| Description of the task |
Reproduce nothing but the lines from the start of the material through the line that includes "cff], .011, 3)", both ends included, and omit every picture.

| Given data |

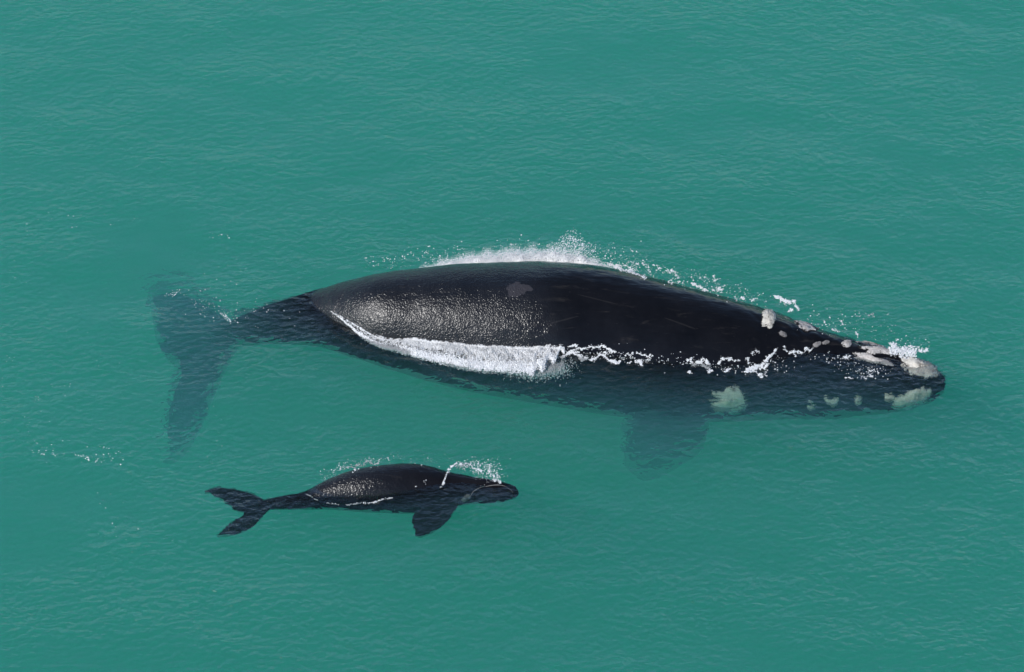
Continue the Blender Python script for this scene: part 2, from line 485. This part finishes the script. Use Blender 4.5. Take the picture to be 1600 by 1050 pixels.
cf = plate_rings(
    [(722, 782), (713, 795), (703, 810), (689, 823), (675, 832), (660, 838)],
    [(664, 786), (653, 797), (642, 804), (642, 815), (645, 827), (650, 837)],
    [-.32, -.3, -.31, -.34], [-.32, -.3, -.31, -.34], .085, m=40, n=24, wob=.02)
cff = mirror(cf, CC)
calf_mesh = fuse("whale_body", [cr, cfl, cf, cff], .011, 3)

# bumps and pits on the heads, slight unevenness elsewhere
from mathutils import noise as mnoise
def rugged(me, x_head, amp_head, amp, freq):
    pts = [(v.co.copy(), v.normal.copy()) for v in me.vertices]
    out = np.empty((len(pts), 3), np.float32)
    for i, (c, nr) in enumerate(pts):
        k = min(1, max(0, (c.x - x_head)/.6))
        q = c*freq
        out[i] = c + nr*((amp + (amp_head - amp)*k)*(mnoise.noise(q) + .6*mnoise.noise(q*2.7)))
    me.vertices.foreach_set('co', out.ravel())
    me.update()
rugged(adult_mesh, at(1170, 520).x, .026, .006, 3.2)
rugged(calf_mesh, at(715, 765).x, .012, .004, 7.5)

def bvh_of(me):
    return BVHTree.FromPolygons([v.co.copy() for v in me.vertices], [tuple(p.vertices) for p in me.polygons])
abvh = bvh_of(adult_mesh); cbvh = bvh_of(calf_mesh)

def hit_body(px, py, bvh):
    loc, nor, i, d = bvh.ray_cast(cam_loc, pray(px, py))
    return loc, nor

def hit(px, py):
    """first of whale, calf or the water surface along the line of sight"""
    d = pray(px, py)
    best = at(px, py, 0.0); bn = Vector((0, 0, 1)); bd = (best - cam_loc).length; on = False
    for b in (abvh, cbvh):
        loc, nor, i, dd = b.ray_cast(cam_loc, d)
        if loc is not None and dd < bd:
            best, bn, bd, on = loc, nor, dd, True
    return best, bn, on

def root_of(name, loc, label, cat):
    e = bpy.data.objects.new(name, None); COL.objects.link(e)
    e.location = loc; e.empty_display_size = .5
    tag(e, label, cat); return e

def attach(name, me, mat, root):
    me.transform(Matrix.Translation(-root.location))
    return link(name, me, mat, root)

adult = root_of("adult_whale", Vector((at(900, 525, 0).x, at(900, 525, -.5).y, -1.7)),
    "large black adult whale with pale callosities on its head, swimming at the surface", "whale")
calf = root_of("whale_calf", Vector((at(600, 765, 0).x, at(600, 765, -.2).y, -.6)),
    "small black whale calf swimming beside the much larger adult", "whale")

sp, _ = hit_body(806, 453, abvh); sp2, _ = hit_body(822, 449, abvh)
def rel(p, r): return tuple(p - r.location)
scars = []
for (a, b, lx_, ly_, ro) in [(935, 468, .36, .012, .25), (1062, 505, .30, .012, .35), (880, 500, .25, .012, -.2)]:
    q_, _ = hit_body(a, b, abvh)
    scars.append((rel(q_, adult), (lx_, ly_, .3), ro, (.020, .0185, .018), .45))
adult_skin = skin_material("wet_black_whale_skin", (.0048, .0046, .0054),
    [(rel(sp, adult), (.17, .15, .3), 0, (.036, .033, .036), .8), (rel(sp2, adult), (.13, .06, .3), .5, (.036, .033, .036), .8)] + scars, 30.0, .0110, -.1)
calf_skin = skin_material("wet_black_calf_skin", (.0066, .0060, .0068), [], 27.0, .0125, .7, 1.8)
attach("whale_body", adult_mesh, adult_skin, adult)
attach("whale_body", calf_mesh, calf_skin, calf)

# callosities: rough raised patches on the skin
call_dry = callosity_material("cream_callosity", (.72, .68, .60), (.18, .15, .12))
call_wet = callosity_material("submerged_callosity", (.66, .66, .56), (.2, .2, .17))
call_pink = callosity_material("pinkish_grey_callosity", (.56, .525, .50), (.06, .055, .05))
call_grey = callosity_material("grey_callosity", (.24, .225, .22), (.04, .04, .04))
def callosity(bvh, root, mat, cx, cy, rx, ry, ang=0, h=.05, label=None, rough=.22, arms=()):
    a0 = math.radians(ang)
    c, cn = hit_body(cx, cy, bvh)
    if c is None:
        q = at(cx, cy, 0); c, cn, _, _ = bvh.find_nearest(q)
    dist = (c - cam_loc).length
    NR, NA = 14, 56
    ph = rng.random(6)*6.283; am = rng.normal(size=6)
    V = []; F = []; E = []
    for i in range(NR + 1):
        f = i / NR
        for j in range(NA):
            t = 2*math.pi*j/NA
            wob = 1 + rough*sum(am[k]*math.sin((k+2)*t + ph[k])/(k+1.6) for k in range(6)) + .10*(rng.random() - .5)*(f > .6)
            for (ta, wa, la) in arms:          # lobes and notches in the outline
                dt = (t - ta + math.pi) % (2*math.pi) - math.pi
                wob += la*math.exp(-.5*(dt/wa)**2)
            E.append(f)
            u = 1.22*rx*f*wob*math.cos(t); v = 1.22*ry*f*wob*math.sin(t)
            px = cx + u*math.cos(a0) - v*math.sin(a0); py = cy + u*math.sin(a0) + v*math.cos(a0)
            loc, nor = hit_body(px, py, bvh)
            if loc is None or abs((loc - cam_loc).length - dist) > 1.2:
                loc, nor, _, _ = bvh.find_nearest(cam_loc + pray(px, py)*dist)
            hh = .85*h*(1 - f**2.2) + .004 - .012*(f > .97)
            hh += h*.35*(rng.random() - .5)*(f < .9)
            V.append(tuple(loc + nor*hh))
    for i in range(NR):
        for j in range(NA):
            k = (j+1) % NA
            F.append((i*NA+j, i*NA+k, (i+1)*NA+k, (i+1)*NA+j))
    me = mesh_np("callosity", V, F)
    me.attributes.new("edge", 'FLOAT', 'POINT').data.foreach_set('value', np.array(E, np.float32))
    bm = bmesh.new(); bm.from_mesh(me)
    bmesh.ops.remove_doubles(bm, verts=bm.verts, dist=1e-5)
    bmesh.ops.recalc_face_normals(bm, faces=bm.faces); bm.to_mesh(me); bm.free()
    # face outwards
    if len(me.polygons):
        s = sum(p.normal.dot(cn)*p.area for p in me.polygons)
        if s < 0: me.flip_normals()
    for p in me.polygons: p.use_smooth = True
    o = attach("callosity", me, mat, root)
    if label: o['label'] = label
    return o
A = (abvh, adult)
callosity(*A, call_dry, 1201, 497, 10, 14.5, 12, label="cream oval callosity behind the blowholes")
callosity(*A, call_pink, 1261, 508, 16, 8, 14, label="pinkish callosity on the ridge of the head")
callosity(*A, call_grey, 1223, 522, 6, 4, 20, h=.02)
callosity(*A, call_grey, 1277, 538, 6, 4, -20, h=.02)
callosity(*A, call_grey, 1291, 535, 5, 3, 0, h=.02)
callosity(*A, call_pink, 1323, 537, 8, 4.5, 8, h=.035)
callosity(*A, call_pink, 1365, 534.5, 25, 4.5, 14, h=.06, label="long thin callosity along the top of the rostrum")
callosity(*A, call_pink, 1372, 548, 24, 5, 6, h=.05, rough=.3)
callosity(*A, call_pink, 1361, 561, 25, 6, 13, h=.04, rough=.3)
callosity(*A, call_dry, 1440, 574, 30, 14, 10, h=.06, rough=.16, label="large cream bonnet callosity at the tip of the snout")
callosity(*A, call_wet, 1141, 627, 25, 18, 0, h=.05, rough=.12, arms=[(math.pi+.12, .16, -.75), (math.pi+.5, .14, .3), (math.pi-.45, .3, .12)], label="large pale callosity above the eye, under water")
callosity(*A, call_wet, 1425, 623, 27, 12.5, -10, h=.06, rough=.15, label="pale chin callosity under water")
callosity(*A, call_wet, 1390, 623, 7, 5, 0)
callosity(*A, call_wet, 1340, 627, 6, 6, 0, arms=[(math.pi, .3, -.6)])
callosity(*A, call_wet, 1302, 629, 7.5, 7, 0, arms=[(0, .3, -.6)])
callosity(*A, call_wet, 1267, 636, 6, 4, 0)
C = (cbvh, calf)
callosity(*C, call_grey, 728, 779, 7.5, 3.8, -25, h=.006, rough=.35, label="smooth pale grey patch above the eye")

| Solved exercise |
Continue the Blender Python script for this scene: part 2, from line 485. This part finishes the script. Use Blender 4.5. Take the picture to be 1600 by 1050 pixels.
cf = plate_rings(
    [(722, 782), (713, 795), (703, 810), (689, 823), (675, 832), (660, 838)],
    [(664, 786), (653, 797), (642, 804), (642, 815), (645, 827), (650, 837)],
    [-.32, -.3, -.31, -.34], [-.32, -.3, -.31, -.34], .085, m=40, n=24, wob=.02)
cff = mirror(cf, CC)
calf_mesh = fuse("whale_body", [cr, cfl, cf, cff], .011, 3)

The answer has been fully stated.